My rule of thumb is that when I have to do something for the third time, it's time to either write a little script to automate it, or rethink my approach.
I'm not making a full-blown "tool" at this point, just a little script (usually bash or python; perl would work too, or even PHP) that automates what I did manually before. It's basically an application of the DRY principle (or the Single Source Of Truth principle, which is in essence the same thing) - if you have to change two source files in tandem, there has to be some common truth that they share, and that truth has to be factored out and stored in one central place. It's great if you can solve this internally by refactoring, but sometimes, this isn't feasible, and that's where the custom scripts come in.
Then later, the script may or may not evolve into a full-blown tool, but I usually start out with a very specific script with lots of things hard-coded into it.
I hate grunt work with a passion, but I also strongly believe that it is a sign of bad or incorrect design. Being lazy is an important quality in a programmer, and it better be the kind where you go through great lengths to avoid repetitive work.
Sure, sometimes the balance is negative - you spend three hours refactoring your code or writing a script to save you one hour of repetitive work; but usually, the balance is positive, more so if you consider costs that aren't directly apparent: human failure (humans are really bad at repetitive work), smaller codebase, better maintainability due to reduced redundancy, better self-documentation, faster future development, cleaner code. So even if the balance appears negative right now, the codebase will grow further, and that tool you wrote to generate web forms for three data objects will still work when you have thirty data objects. In my experience, the balance is usually estimated in favor of grunt work, probably because repetitive tasks are easier to estimate and thus under-estimated, while refactoring, automating and abstracting are perceived as less predictable and more dangerous, and thus over-estimated. It usually turns out that automating isn't that hard after all.

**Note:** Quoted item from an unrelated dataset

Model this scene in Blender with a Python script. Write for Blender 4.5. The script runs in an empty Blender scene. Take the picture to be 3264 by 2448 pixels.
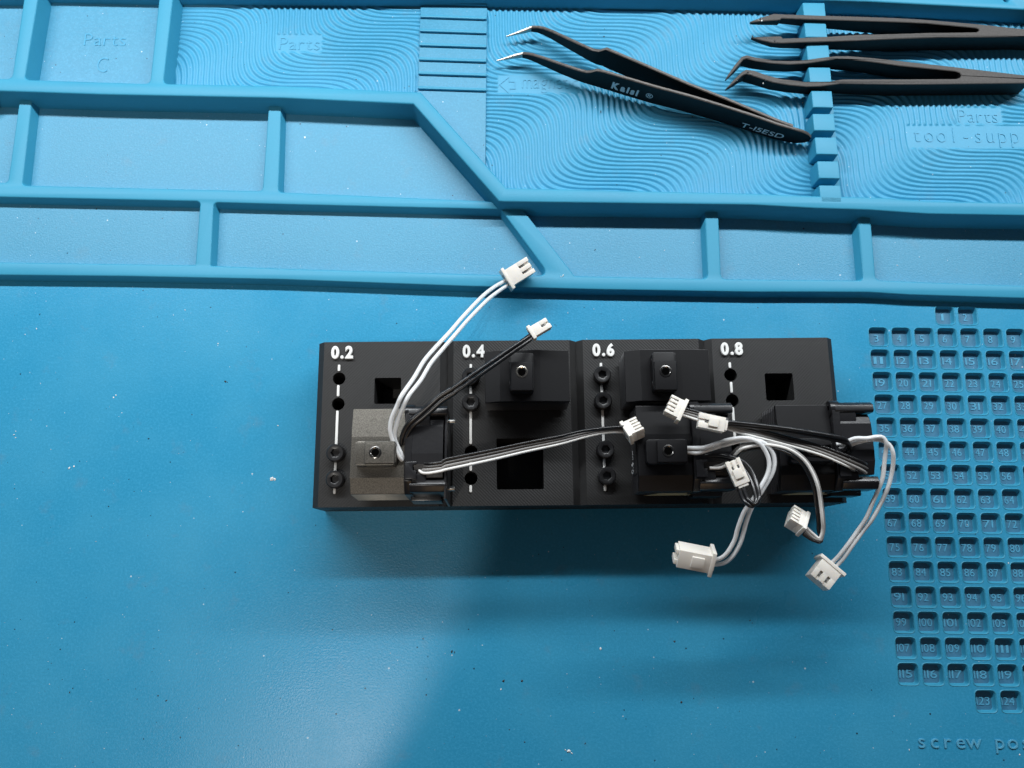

And then there's the risk of doing it too late: it's easy to refactor three
brand new data object classes into shape and write a script that generates web forms for them, and once you've done that, it's easy to add 27 more classes that also work with your script. But it's close to impossible to write that script when you have reached a point where there are 30 data object classes, each with hand-written web forms, and without any consistency between them (a.k.a. "organic growth"). Maintaining those 30 classes with their forms is a nightmare of repetitive coding and semi-manual search-replace, changing common aspects takes thirty times as long as it should, but writing a script to solve the problem, which would have been a lunch break no-brainer when the project started out is now a frightful two-week project with the dreading prospect of a month-long aftermath consisting of fixing bugs, educating users, and possibly even giving up and reverting to the old codebase. Ironically, writing the 30-class mess took way longer than the clean solution would have, because you could have been riding the convenient script all that time. In my experience, automating repetitive work away too late is one of the major problems in long-running large software projects.